Influence of surface characteristics of cement pavement on ice-concrete adhesion

Abstract

Breaking the adhesion between ice- and pavement is crucial for road de-icing. This study investigates the impact of concrete pavement surface characteristics on ice-pavement adhesion. To achieve this, 20 cement concrete specimens with different combinations of 10 surface textures and 2 wettability surface characteristics were prepared. The water contact angle (WCA) and six texture parameters were determined using the sessile drop and tangent line methods, as well as the sand patch and laser texture scanner techniques.

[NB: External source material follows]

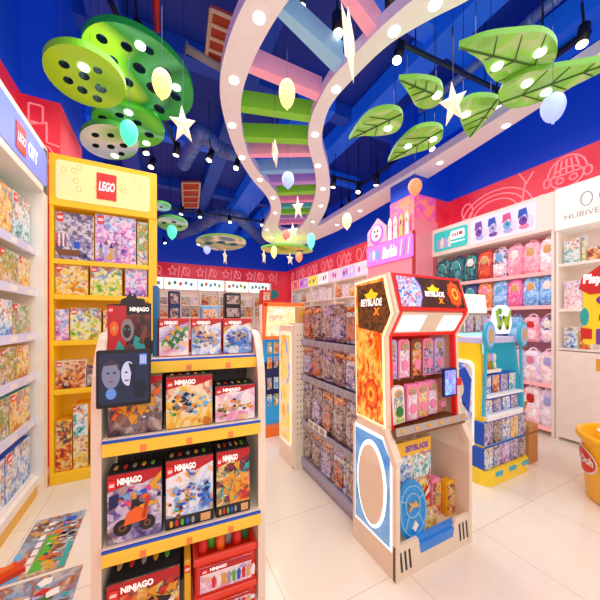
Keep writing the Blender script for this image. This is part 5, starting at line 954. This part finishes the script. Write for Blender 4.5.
t = thing('cardboard_standee', 'yellow dough brand standee with red logo cloud, rising behind the giant tub', 'standee', (3.55, 1.02, .0)); f = FrT((3.43, 1.14, 1.28), (.85, -.5, 0), (0, 0, 1)); dy = mat('standee yellow', '#f2cf1e', .4, emit=.15)
mb = MB(); poly(mb, f, rrect(.0, .36, 0, .62, .03), -.012, 0, dy); mb.build('board', t)
mb = MB(); mb.prism([f.P(.19, -1.28, -.02), f.P(.29, -1.28, -.02), f.P(.29, .0, -.02), f.P(.19, .0, -.02)], f.n*-.02, dy); slab(mb, f, .10, .38, -.24, -.13, 0, .01, pm('gold')); mb.build('post', t)
mb = MB(); cl = [(-.05, .50), (-.02, .6), (.06, .66), (.14, .72), (.24, .73), (.34, .69), (.38, .6), (.34, .52), (.2, .47), (.05, .45)]; poly(mb, f, cl, 0, .008, pm('red')); mb.build('logo_cloud', t); mb = MB(); text(mb, f, 'Play-Doh', -.02, .34, .52, .63, .011, glow('white print', '#fff8ee', .5), .05, .1, .02); text(mb, f, 'Play-Doh', .12, .34, .2, .27, .004, pm('red'), .05, .1); mb.build('lettering', t)
mb = MB(); poly(mb, f, oval(-.0, .25, .035, .08, 12), .0, .008, pm('teal')); poly(mb, f, [(-.03, .05), (.06, .05), (.06, .14), (-.03, .15)], 0, .008, pm('red')); poly(mb, f, rrect(.1, .14, .0, .14, .01, 2), 0, .008, pm('purple')); poly(mb, f, rrect(.2, .3, .0, .06, .01, 2), 0, .008, pm('purple')); poly(mb, f, oval(.16, .4, .06, .04, 12), 0, .008, pm('purple')); poly(mb, f, oval(.26, .38, .05, .035, 12), 0, .008, pm('light blue')); mb.build('dough_blob', t)

# ================================================================== COLUMN FIXTURE with doll signs
t = thing('display_unit', 'pink display unit with purple lettered sign against the column', 'display unit', (4.2, 4.1, 0)); pk_ = mat('soft pink laminate', '#f08a96', .4, emit=.15); XB = 3.98; b0, b1 = 3.54, 4.75
mb = MB(); mb.box(XB, 4.03, b0, b1, 0, 2.3, pk_); mb.box(XB, 4.6, b0, b0+.035, 2.3, 3.3, pk_); mb.box(XB-.0, 4.03, b0, b1, 2.3, 3.08, pk_); mb.build('casing', t)
f = Fr('-X', (XB, 0, 0)); mb = MB(); poly(mb, f, rrect(-b1, -b0, 2.62, 3.02, .03), 0, .03, mat('purple sign glow', '#c470e0', .4, emit=.5)); s = mb.build('sign_face', t); spn = as_parent(s)
mb = MB(); text(mb, f, 'Barbie', -4.28, -3.9, 2.70, 2.94, .034, glow('white letters', '#ffffff', .7), .04, .2); mb.build('lettering', spn)
mb = MB(); [poly(mb, f, oval(-4.64+i*.11, 2.82, .045, .11, 12), .03, .036, pm(['lavender', 'white', 'light blue'][i])) for i in range(3)]; [stroke(mb, f, [(-3.82+i*.09, 2.68), (-3.78+i*.09, 2.97)], .025, .03, .036, pm(['white', 'grey', 'white'][i])) for i in range(3)]; mb.build('sign_print', spn)
mb = MB(); poly(mb, f, [(-4.73, 3.04), (-4.18, 3.04), (-4.18, 3.34), (-4.42, 3.56), (-4.73, 3.34)], 0, .03, mat('pink house board', '#f6a8b8', .4, emit=.3)); s2 = mb.build('house_sign', t); mb = MB(); poly(mb, f, oval(-4.45, 3.24, .2, .2, 20), .03, .036, mat('magenta glow', '#d04ac8', .4, emit=.5)); poly(mb, f, oval(-4.45, 3.26, .15, .16, 18), .036, .04, pm('white')); poly(mb, f, oval(-4.49, 3.3, .02, .03, 8), .04, .044, blk); poly(mb, f, oval(-4.41, 3.3, .02, .03, 8), .04, .044, blk); poly(mb, f, oval(-4.44, 3.2, .05, .03, 10), .04, .044, pm('hot pink')); mb.build('sign_print', as_parent(s2))
mb = MB(); 
for i in range(4): cu = -4.1+i*.14; poly(mb, f, [(cu-.045, 3.04), (cu+.045, 3.04), (cu+.035, 3.25), (cu+.045, 3.36), (cu, 3.46), (cu-.045, 3.36), (cu-.035, 3.25)], 0, .02, mat('cutout '+str(i), ['#ffffff', '#f8e8c8', '#e8b86a', '#f4d8c8'][i], .4, emit=.25)); poly(mb, f, oval(cu, 3.3, .02, .05, 8), .02, .024, pm(['yellow', 'tan', 'brown', 'gold'][i]))
mb.build('figure_cutout', t)
mb = MB(); mb.box(4.03, 4.035, 3.5, 3.58, 3.1, 3.2, pk_)
f = Fr('-Y', (4.04, 3.578, 0)); mb = MB(); slab(mb, f, 0, .55, 3.13, 3.75, 0, .006, art('orange pink column print', ['#e8503a', '#f89a5a', '#f06a9a', '#c84ac8', '#f8c08a'], 4, .3, .4, 0)); mb.build('column_print', {'r': wc, 'o': Vector((0, 0, 0))})
f = Fr('-X', (4.038, 0, 0)); mb = MB(); slab(mb, f, -4.16, -3.58, 3.06, 3.75, 0, .006, MATS['orange pink column print']); stroke(mb, f, oval(-3.85, 3.4, .15, .2, 18), .02, .006, .01, ink, True); mb.build('column_print', {'r': wc, 'o': Vector((0, 0, 0))})

# ================================================================== LONG RIGHT FIXTURE beyond column
XF = 5.0; fa, fb = 4.3, 10.9
u = thing('shelf_unit', 'long pale wall shelving with a row of bright signs running to the far corner', 'shelving', (5.15, 7.6, 0)); mb = MB(); mb.box(5.25, 5.29, fa, fb, 0, 2.8, wh2); mb.build('back_panel', u)
mb = MB(); mb.box(XF, 5.29, fa, fb, 2.72, 3.13, wh2, .004); hd = mb.build('sign_header', u); hp = as_parent(hd); f = Fr('-X', (XF, 0, 0)); n = 9; cs = ['#e85a4a', '#b070e0', '#e8d84a', '#f4f0f8', '#f0b8d8', '#b8a8e8', '#f0c8e0', '#e8a8d8', '#d8b8f0']
for i in range(n):
    y_ = fb-.1-i*(fb-fa-.1)/n; w_ = (fb-fa)/n-.08; mb = MB(); slab(mb, f, -y_, -y_+w_, 2.76, 3.09, 0, .008, mat('row sign %d' % i, cs[i], .4, emit=.55))
    for k in range(4): poly(mb, f, oval(-y_+w_*(.2+.2*k), 2.92+.03*(k % 2), w_*.07, .09, 10), .008, .012, pm(['white', 'purple', 'hot pink', 'white'][(k+i) % 4] if i != 2 else ['green', 'white', 'blue', 'yellow'][k]))
    mb.build('sign_face', hp)
for z in (2.2, 1.65, 1.1, .55, .12): mb = MB(); mb.box(XF, 5.25, fa, fb, z-.03, z, wh2); mb.build('shelf', u)
for y_ in (fa, 6.0, 7.6, 9.2, fb-.03): mb = MB(); mb.box(XF, 5.25, y_, y_+.03, 0, 2.72, wh2); mb.build('upright', u)
kl = list(ARTS)
cnt = 0
for ri, z in enumerate((2.2, 1.65)):
    y_ = fb-.1; k = 0
    while y_ > fa+.5:
        w_ = R.uniform(.3, .44)
        if any(abs(y_-w_/2-q) < w_/2+.04 for q in (6.015, 7.615, 9.215)): y_ -= .08; continue
        k2 = R.choice(['orange and yellow', 'light pink and cream', 'mixed colourful', 'orange and brown', 'purple and pink', 'teal and white'])
        product(Fr('-X', (XF+.03, y_, z+.001)), w_, R.uniform(.3, .44), .15, k2, '%s toy box, %s from far end, %s shelf below sign row' % (k2, ORD[k], ['upper', 'lower'][ri]), 'boxes on the %s shelf of the long right wall shelving' % ['upper', 'lower'][ri], pm('white'), sc=9, bev=0); y_ -= w_+.03; k += 1

# ================================================================== BACK WALL FIXTURE
YB = 11.85; ba, bb = -.9, 4.45
u = thing('shelf_unit', 'pale back wall shelving with bright lit header signs and open cubbies', 'shelving', (1.8, 12.0, 0)); mb = MB(); mb.box(ba, bb, 12.1, 12.14, 0, 2.7, wh2); mb.build('back_panel', u)
mb = MB(); mb.box(ba, bb, YB, 12.14, 2.72, 3.13, wh2); hd = mb.build('sign_header', u); hp = as_parent(hd); f = Fr('-Y', (0, YB, 0))
for i, (x, w_, c) in enumerate(((-.8, .9, '#eef6f6'), (.15, 1.15, '#f4faf8'), (1.35, 1.0, '#dff0f4'), (2.45, .95, '#fbe8d8'), (3.45, .9, '#e8f4fa'))):
    mb = MB(); slab(mb, f, x, x+w_, 2.68, 3.11, 0, .01, mat('back sign %d' % i, c, .4, emit=.9)); [poly(mb, f, oval(x+w_*(.15+.17*k), 2.9+.04*(k % 2), .06, .08, 8), .01, .016, pm(['light blue', 'lime', 'teal', 'orange', 'light blue'][(k+i) % 5])) for k in range(5)]; mb.build('sign_face', hp)
for z in (2.1, 1.62, 1.14): mb = MB(); mb.box(ba, bb, YB, 12.1, z-.04, z, wh2); mb.build('shelf', u)
for i in range(8): x = ba+.1+i*.74; mb = MB(); mb.box(x, x+.05, YB, 12.1, 0, 2.7, wh2); mb.build('upright', u)
for ri, z in enumerate((2.1, 1.62)):
    for i in range(14):
        x = ba+.17+(i//2)*.74+(i % 2)*.33; k2 = ['orange and brown', 'light pink and cream', 'mixed colourful', 'red and gold', 'dark brown and grey', 'orange and yellow'][(i*5+ri*2) % 6]; product(Fr('-Y', (x, YB+.03, z+.001)), R.uniform(.24, .29), R.uniform(.26, .42), .15, k2, '%s box, %s from left, %s shelf of the back wall shelving' % (k2, ORD[i], ['upper', 'middle'][ri]), 'boxes on the %s shelf of the back wall shelving' % ['upper', 'middle'][ri], pm('white'), name='boxed_item', cat='box', sc=8, bev=0)
# free-standing posts before the back shelves
for x, y, h, w_, c, l in ((2.05, 9.0, 2.35, .5, 'black', 'tall black display tower in front of the back wall shelving'), (3.15, 9.0, 2.5, .32, 'red', 'tall red display tower in front of the back wall shelving'), (1.3, 8.6, 1.9, .5, 'light blue', 'low pale blue counter sign behind the three gondola top boxes'), (.35, 8.6, 2.3, .3, 'navy', 'narrow dark blue display tower beside the yellow shelving')):
    t = thing('display_tower', l, 'display stand', (x, y, 0)); mb = MB(); mb.box(x-w_/2, x+w_/2, y-.15, y+.15, 0, h, pm(c), .03); mb.build('body', t); f = Fr('-Y', (x-w_/2, y-.15, 0)); mb = MB(); [slab(mb, f, .05, w_-.05, h-.35-k*.4, h-.08-k*.4, 0, .01, A('dark brown and grey' if c in ('black', 'navy') else 'orange and brown', 8)) for k in range(3)]; mb.build('display_panel', t)
mb = MB(); p = Vector((4.62, 11.9, 2.66)); mb.cyl(p, p+Vector((0, .12, 0)), .2, .2, pm('teal'), 24); mb.cyl(p+Vector((0, .12, 0)), (p.x, 12.2, p.z), .03, .03, pm('white'), 8); o = mb.build('hanging_sign_disc', loc=p); tag(o, 'round teal sign on the red back wall right of the lit headers', 'sign')

# ================================================================== LIGHT, CAMERA
def area(loc, sx, sy, pw, col=(1, .965, .93), rot=(0, 0, 0)):
    l = bpy.data.lights.new('area_light', 'AREA'); l.shape = 'RECTANGLE'; l.size = sx; l.size_y = sy; l.energy = pw; l.color = col
    o = bpy.data.objects.new('area_light', l); C.objects.link(o); o.location = loc; o.rotation_euler = rot
area((-.1, 2.2, 3.9), 1.0, 2.6, 36); area((1.2, 1.5, 4.0), 1.2, 4, 40); area((2.9, .9, 4.0), 1.6, 3, 50); area((2.5, 4.2, 4.0), 2.5, 2.5, 52); area((2.2, 8, 4.0), 4, 5, 140); area((.6, 5.6, 4.0), 1.5, 3, 40)
area((.6, -1.2, 2.6), 3.2, 2.2, 44, (1, .97, .93), (math.radians(75), 0, math.radians(-20)))
area((1.6, 3.0, .6), 3.5, 5, 10, (.8, .88, 1), (math.pi, 0, 0))
w = bpy.data.worlds.new('World'); bpy.context.scene.world = w; w.use_nodes = True; w.node_tree.nodes['Background'].inputs[0].default_value = (1, .98, .96, 1); w.node_tree.nodes['Background'].inputs[1].default_value = .62
cam = bpy.data.cameras.new('camera'); co = bpy.data.objects.new('camera', cam); C.objects.link(co); co.location = (0, 0, H)
co.rotation_euler = (math.radians(90), 0, -math.atan2(FW.x, FW.y)); cam.sensor_width = 36; cam.lens = F/600*36; cam.shift_y = 20/600; cam.clip_start = .05
bpy.context.scene.camera = co
bpy.context.scene.view_settings.view_transform = 'Standard'; bpy.context.scene.view_settings.exposure = 0.0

To evaluate the ice–concrete adhesion, shear strength measurements obtained through interlayer shear instrument testing were utilized. In our analysis, we examined the relationship between ice adhesion strength and several factors, including the freezing temperature (T), water wettability, and surface texture parameters. A partial least squares (PLS) model was built to comprehensively analyze the effects of different factors on ice-concrete adhesion. The results indicate that improving hydrophobicity, as demonstrated by an increase in WCA from 20.4° to 119.4°, and raising the freezing temperature were both effective approaches for significantly reducing ice-concrete adhesion. The effects of different texture parameters on hydrophilic and hydrophobic concrete were significantly different. Specifically, for ordinary concrete, the ratio of the surface area (Sr) and the mean texture depth (MTD) demonstrated a positive correlation with ice adhesion strength. For hydrophobic surfaces, the MTD exhibited the greatest correlation with adhesion, followed by Sr. However, skewness (Rsk) also had a significant effect on the ice adhesion of hydrophobic concrete, and ice adhesion preferred valley-texture concrete. Finally, the PLS model results showed that the order of influence on ice-concrete adhesion was: Sr > WCA > MTD > T > Rsk. Based on our findings, we suggest three approaches for reducing ice adhesion to concrete surfaces: implementing semicircular or trapezoidal groove textures, reducing the surface energy of the concrete, and introducing the valley texture surfaces. This study focuses on the influence of surface characteristics of concrete pavements on ice adhesion and provides guidance on designing concrete surfaces for effective road de-icing.